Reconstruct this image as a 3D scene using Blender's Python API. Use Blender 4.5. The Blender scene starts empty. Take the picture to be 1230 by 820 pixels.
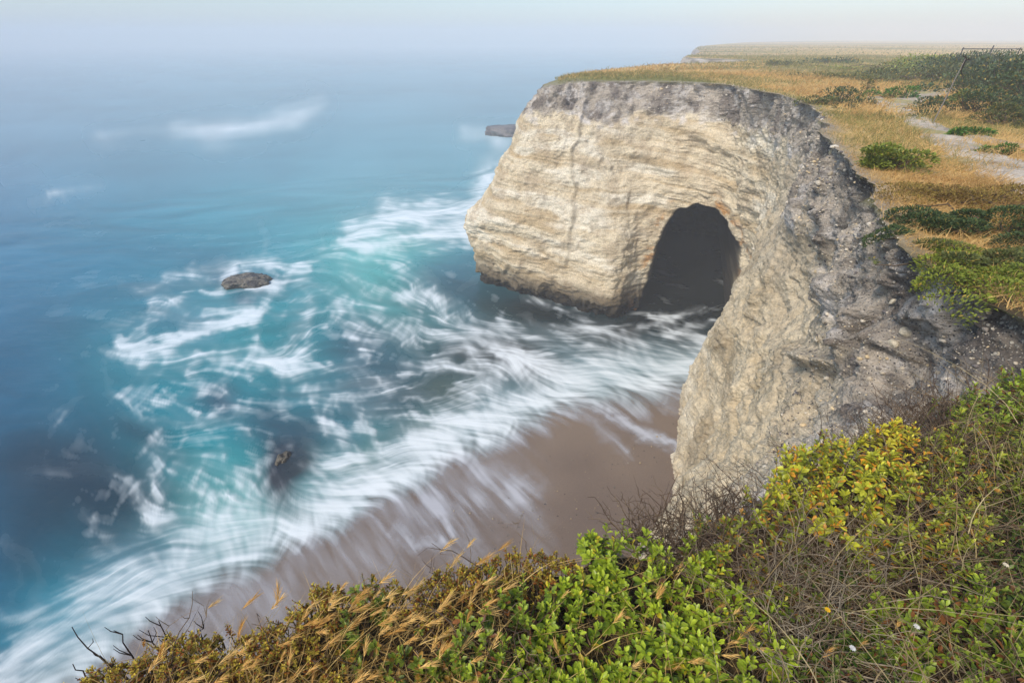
import bpy, math, random
import numpy as np
from mathutils.geometry import delaunay_2d_cdt
from mathutils import Vector
R = np.random.default_rng(11)
random.seed(5)
sc = bpy.context.scene
col = sc.collection

# ------------------------------------------------------------------ survey helpers
F, PITCH, CAMZ = 560.0, math.radians(33.0), 16.0
SP, CP = math.sin(PITCH), math.cos(PITCH)

def ray(px, py):
    x = (px - 615) / F; y = (410 - py) / F
    return np.array([x, CP + y * SP, -SP + y * CP])

def G(px, py, z=14.2):
    d = ray(px, py); t = (z - CAMZ) / d[2]
    return np.array([d[0] * t, d[1] * t, z])

def pix(P):
    P = np.asarray(P, float)
    X = P[..., 0]; Y = P[..., 1]; Z = P[..., 2] - CAMZ
    f = np.maximum(Y * CP - Z * SP, 1e-3); u = Y * SP + Z * CP
    return 615 + F * X / f, 410 - F * u / f, f

# ------------------------------------------------------------------ noise
def _h(ix, iy, iz, seed):
    h = (ix * 374761393 + iy * 668265263 + iz * 2147483647 + seed * 974634777) & 0xFFFFFFFF
    h = ((h ^ (h >> 13)) * 1274126177) & 0xFFFFFFFF
    h = ((h ^ (h >> 16)) * 2246822519) & 0xFFFFFFFF
    return ((h ^ (h >> 15)) & 0xFFFFFF) / float(0xFFFFFF)

def vn(p, seed=0):
    p = np.asarray(p, float)
    i = np.floor(p).astype(np.int64); f = p - i
    f = f * f * f * (f * (f * 6 - 15) + 10)
    r = 0
    for a in (0, 1):
        wx = f[..., 0] if a else 1 - f[..., 0]
        for b in (0, 1):
            wy = f[..., 1] if b else 1 - f[..., 1]
            for c in (0, 1):
                wz = f[..., 2] if c else 1 - f[..., 2]
                r = r + wx * wy * wz * _h(i[..., 0] + a, i[..., 1] + b, i[..., 2] + c, seed)
    return r * 2 - 1

def fbm(p, octv=4, seed=0, gain=.5, ridge=False):
    a, s, tot = 1.0, 0, 0
    q = np.asarray(p, float)
    for o in range(octv):
        n = vn(q, seed + o * 17)
        if ridge: n = 1 - 2 * np.abs(n)
        s = s + a * n; tot += a; a *= gain
        q = q * 2.03 + 11.7
    return s / tot

def sstep(x, a, b):
    t = np.clip((x - a) / (b - a), 0, 1)
    return t * t * (3 - 2 * t)

def mix(a, b, t):
    t = np.asarray(t)[..., None]
    return a * (1 - t) + b * t

def srgb(*c):
    c = np.array(c, float) / 255
    return np.where(c <= .04045, c / 12.92, ((c + .055) / 1.055) ** 2.4)

# ------------------------------------------------------------------ mesh helpers
def mesh_obj(name, V, faces, mats, parent=None, colr=None, attrs=None, smooth=True, midx=None, **props):
    """faces: an (n,k) array or a list of such arrays"""
    V = np.asarray(V, np.float32).reshape(-1, 3)
    if not isinstance(faces, list): faces = [faces]
    faces = [np.asarray(f, np.int32) for f in faces if len(f)]
    me = bpy.data.meshes.new(name)
    me.vertices.add(len(V)); me.vertices.foreach_set('co', V.ravel())
    loops = np.concatenate([f.ravel() for f in faces])
    tot = np.concatenate([np.full(len(f), f.shape[1], np.int32) for f in faces])
    start = np.concatenate([[0], np.cumsum(tot)[:-1]]).astype(np.int32)
    me.loops.add(len(loops)); me.loops.foreach_set('vertex_index', loops)
    me.polygons.add(len(tot)); me.polygons.foreach_set('loop_start', start); me.polygons.foreach_set('loop_total', tot)
    me.update(calc_edges=True)
    me.polygons.foreach_set('use_smooth', np.full(len(tot), smooth))
    if not isinstance(mats, (list, tuple)): mats = [mats]
    for m in mats: me.materials.append(m)
    if colr is not None:
        a = me.attributes.new('col', 'FLOAT_COLOR', 'POINT')
        c = np.ones((len(V), 4), np.float32); c[:, :3] = np.clip(colr, 0, 1); a.data.foreach_set('color', c.ravel())
    for k, v in (attrs or {}).items():
        a = me.attributes.new(k, 'FLOAT', 'POINT'); a.data.foreach_set('value', np.asarray(v, np.float32).ravel())
    me.validate(); me.update()
    o = bpy.data.objects.new(name, me); col.objects.link(o)
    if parent is not None: o.parent = parent
    for k, v in props.items(): o[k] = v
    return o

def empty(name, loc, **props):
    o = bpy.data.objects.new(name, None); col.objects.link(o); o.location = loc
    o.empty_display_size = .2
    for k, v in props.items(): o[k] = v
    return o

def grid_faces(n, m):
    i = np.arange(n - 1)[:, None] * m + np.arange(m - 1)[None, :]
    return np.stack([i, i + 1, i + m + 1, i + m], -1).reshape(-1, 4)

class Bag:
    """collects quads and tris of one mesh with a colour per vertex"""
    def __init__(s): s.V = []; s.C = []; s.F = {3: [], 4: []}; s.n = 0
    def add(s, V, Fc, C):
        V = V.reshape(-1, 3); s.V.append(V); s.F[Fc.shape[1]].append(Fc + s.n)
        s.C.append(np.broadcast_to(C, V.shape)); s.n += len(V)
    def build(s, name, mat, parent=None, org=None, **props):
        if not s.n: return None
        V = np.concatenate(s.V)
        if org is not None: V = V - np.asarray(org)
        fs = [np.concatenate(f) for f in s.F.values() if f]
        return mesh_obj(name, V, fs, mat, parent, np.concatenate(s.C), **props)

def unit(v): return v / np.maximum(np.linalg.norm(v, axis=-1, keepdims=True), 1e-9)

LEAF_T = np.array([0, .3, .68, 1.0]); 
def leaves(bag, pos, d, up, L, W, C, curl=.25, fold=.25, shape=(.14, .62, 1.0, .35)):
    """spatulate leaves; pos,d,up (N,3) L,W (N,) C (N,3)"""
    N = len(pos)
    if not N: return
    d = unit(d); s = unit(np.cross(d, up)); n = np.cross(s, d)
    V = np.zeros((N, 4, 3, 3))
    for k, t in enumerate(LEAF_T):
        c = pos + d * (L * t)[:, None] - n * (L * curl * t * t)[:, None]
        w = (W * shape[k] * .5)[:, None]
        V[:, k, 1] = c
        V[:, k, 0] = c - s * w + n * w * fold * 2
        V[:, k, 2] = c + s * w + n * w * fold * 2
    f = grid_faces(4, 3)
    Fc = (f[None] + (np.arange(N) * 12)[:, None, None]).reshape(-1, 4)
    cc = np.repeat(C[:, None, :], 12, 1).copy()
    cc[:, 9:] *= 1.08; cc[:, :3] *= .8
    bag.add(V, Fc, cc.reshape(-1, 3))

def tubes(bag, P, rad, C, sides=3):
    """P (N,K,3) rad (N,K) C (N,3)"""
    N, K = P.shape[:2]
    T = np.zeros_like(P); T[:, 1:-1] = P[:, 2:] - P[:, :-2]; T[:, 0] = P[:, 1] - P[:, 0]; T[:, -1] = P[:, -1] - P[:, -2]
    T = unit(T); ref = np.where(np.abs(T[..., 2:3]) > .9, np.array([1., 0, 0]), np.array([0, 0, 1.]))
    a = unit(np.cross(T, ref)); b = np.cross(T, a)
    V = np.zeros((N, K, sides, 3))
    for j in range(sides):
        th = 2 * math.pi * j / sides
        V[:, :, j] = P + (a * math.cos(th) + b * math.sin(th)) * rad[..., None]
    f = []
    for k in range(K - 1):
        for j in range(sides):
            j2 = (j + 1) % sides
            f.append([k * sides + j, k * sides + j2, (k + 1) * sides + j2, (k + 1) * sides + j])
    f = np.array(f)
    Fc = (f[None] + (np.arange(N) * K * sides)[:, None, None]).reshape(-1, 4)
    bag.add(V, Fc, np.repeat(C, K * sides, 0))

def blades(bag, pos, d, bend, L, W, C, K=5):
    """grass ribbons; bend: (N,3) sideways droop"""
    N = len(pos)
    if not N: return
    t = np.linspace(0, 1, K)[None, :, None]
    P = pos[:, None] + d[:, None] * L[:, None, None] * t + bend[:, None] * L[:, None, None] * t * t
    s = unit(np.cross(d, R.normal(size=(N, 3))))[:, None]
    w = (W[:, None, None] * .5) * (1 - t ** 1.6 * .93)
    V = np.stack([P - s * w, P + s * w], 2)
    f = grid_faces(K, 2)
    Fc = (f[None] + (np.arange(N) * K * 2)[:, None, None]).reshape(-1, 4)
    cc = np.repeat(C, K * 2, 0)
    bag.add(V, Fc, cc)
    return P

# ------------------------------------------------------------------ materials
def nodes(name):
    m = bpy.data.materials.new(name); m.use_nodes = True
    nt = m.node_tree; nt.nodes.clear()
    out = nt.nodes.new('ShaderNodeOutputMaterial')
    return m, nt, out

def N_(nt, t, **kw):
    n = nt.nodes.new(t)
    for k, v in kw.items():
        if k in n.inputs: n.inputs[k].default_value = v
        else: setattr(n, k, v)
    return n

def math_(nt, op, a, b=None, clamp=False):
    n = nt.nodes.new('ShaderNodeMath'); n.operation = op; n.use_clamp = clamp
    for i, v in enumerate((a, b)):
        if v is None: continue
        if isinstance(v, (int, float)): n.inputs[i].default_value = v
        else: nt.links.new(v, n.inputs[i])
    return n.outputs[0]

def scale_col(nt, c, f):
    n = nt.nodes.new('ShaderNodeVectorMath'); n.operation = 'SCALE'
    nt.links.new(c, n.inputs[0]); nt.links.new(f, n.inputs['Scale']); return n.outputs[0]

def rng(nt, v, a, b, c, d):
    n = nt.nodes.new('ShaderNodeMapRange'); nt.links.new(v, n.inputs[0])
    for i, x in enumerate((a, b, c, d)): n.inputs[i + 1].default_value = x
    return n.outputs[0]

def mat_plant(name, rough=.5, trans=.25, spec=.35):
    m, nt, out = nodes(name)
    at = N_(nt, 'ShaderNodeAttribute', attribute_name='col')
    tc = N_(nt, 'ShaderNodeTexCoord')
    nz = N_(nt, 'ShaderNodeTexNoise', Scale=90.0, Detail=3.0); nt.links.new(tc.outputs['Object'], nz.inputs['Vector'])
    c = scale_col(nt, at.outputs['Color'], rng(nt, nz.outputs[0], .3, .7, .78, 1.2))
    p = N_(nt, 'ShaderNodeBsdfPrincipled', Roughness=rough)
    p.inputs['Specular IOR Level'].default_value = spec
    nt.links.new(c, p.inputs['Base Color'])
    if trans > 0:
        tr = N_(nt, 'ShaderNodeBsdfTranslucent'); nt.links.new(c, tr.inputs['Color'])
        mx = N_(nt, 'ShaderNodeMixShader'); mx.inputs[0].default_value = trans
        nt.links.new(p.outputs[0], mx.inputs[1]); nt.links.new(tr.outputs[0], mx.inputs[2]); nt.links.new(mx.outputs[0], out.inputs[0])
    else: nt.links.new(p.outputs[0], out.inputs[0])
    return m

def mat_rock(name, rough=.9, speck=False, bumps=((3, .07), (11, .05), (38, .02), (90, .008)), vor=14, wet=False, lo=.72, hi=1.25):
    m, nt, out = nodes(name)
    at = N_(nt, 'ShaderNodeAttribute', attribute_name='col')
    tc = N_(nt, 'ShaderNodeTexCoord')
    h = None; n1 = None
    for s, a in bumps:
        nz = N_(nt, 'ShaderNodeTexNoise', Scale=float(s), Detail=5.0, Roughness=.62); nt.links.new(tc.outputs['Object'], nz.inputs['Vector'])
        v = math_(nt, 'MULTIPLY', nz.outputs[0], a); h = v if h is None else math_(nt, 'ADD', h, v)
        n1 = nz if n1 is None or s < 20 else n1
    vo = N_(nt, 'ShaderNodeTexVoronoi', Scale=float(vor)); nt.links.new(tc.outputs['Object'], vo.inputs['Vector'])
    h = math_(nt, 'ADD', h, math_(nt, 'MULTIPLY', vo.outputs['Distance'], -.35 / vor))
    f1 = rng(nt, n1.outputs[0], .3, .7, lo, hi)
    nz2 = N_(nt, 'ShaderNodeTexNoise', Scale=55.0, Detail=4.0, Roughness=.7); nt.links.new(tc.outputs['Object'], nz2.inputs['Vector'])
    f2 = rng(nt, nz2.outputs[0], .3, .7, .75, 1.25)
    c = scale_col(nt, at.outputs['Color'], math_(nt, 'MULTIPLY', f1, f2))
    if speck:
        so_ = N_(nt, 'ShaderNodeAttribute', attribute_name='soil')
        for sc_v, thr, cl in ((26.0, .80, (.5, .45, .37, 1)), (55.0, .74, (.45, .4, .33, 1)), (40.0, .82, (.07, .065, .065, 1))):
            v2 = N_(nt, 'ShaderNodeTexVoronoi', Scale=sc_v); nt.links.new(tc.outputs['Object'], v2.inputs['Vector'])
            sp = N_(nt, 'ShaderNodeSeparateColor'); nt.links.new(v2.outputs['Color'], sp.inputs[0])
            k1 = math_(nt, 'GREATER_THAN', sp.outputs[0], thr); k2 = rng(nt, v2.outputs['Distance'], .38, .30, 0, 1)
            k = math_(nt, 'MULTIPLY', math_(nt, 'MULTIPLY', k1, k2), so_.outputs['Fac'], True)
            mc = nt.nodes.new('ShaderNodeMix'); mc.data_type = 'RGBA'; nt.links.new(k, mc.inputs[0]); nt.links.new(c, mc.inputs[6]); mc.inputs[7].default_value = cl; c = mc.outputs[2]
            if cl[0] > .3: h = math_(nt, 'ADD', h, math_(nt, 'MULTIPLY', k, .35 / sc_v))
    bp = N_(nt, 'ShaderNodeBump', Strength=1.0, Distance=1.0); nt.links.new(h, bp.inputs['Height'])
    p = N_(nt, 'ShaderNodeBsdfPrincipled', Roughness=rough); p.inputs['Specular IOR Level'].default_value = .5 if wet else .2
    nt.links.new(c, p.inputs['Base Color']); nt.links.new(bp.outputs[0], p.inputs['Normal']); nt.links.new(p.outputs[0], out.inputs[0])
    return m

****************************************

**What you should do:** Write out, word for word, the lines from the start of the data through the one holding "col = sc.collection". Omit pictures.

**Response below:**
Reconstruct this image as a 3D scene using Blender's Python API. Use Blender 4.5. The Blender scene starts empty. Take the picture to be 1230 by 820 pixels.
import bpy, math, random
import numpy as np
from mathutils.geometry import delaunay_2d_cdt
from mathutils import Vector
R = np.random.default_rng(11)
random.seed(5)
sc = bpy.context.scene
col = sc.collection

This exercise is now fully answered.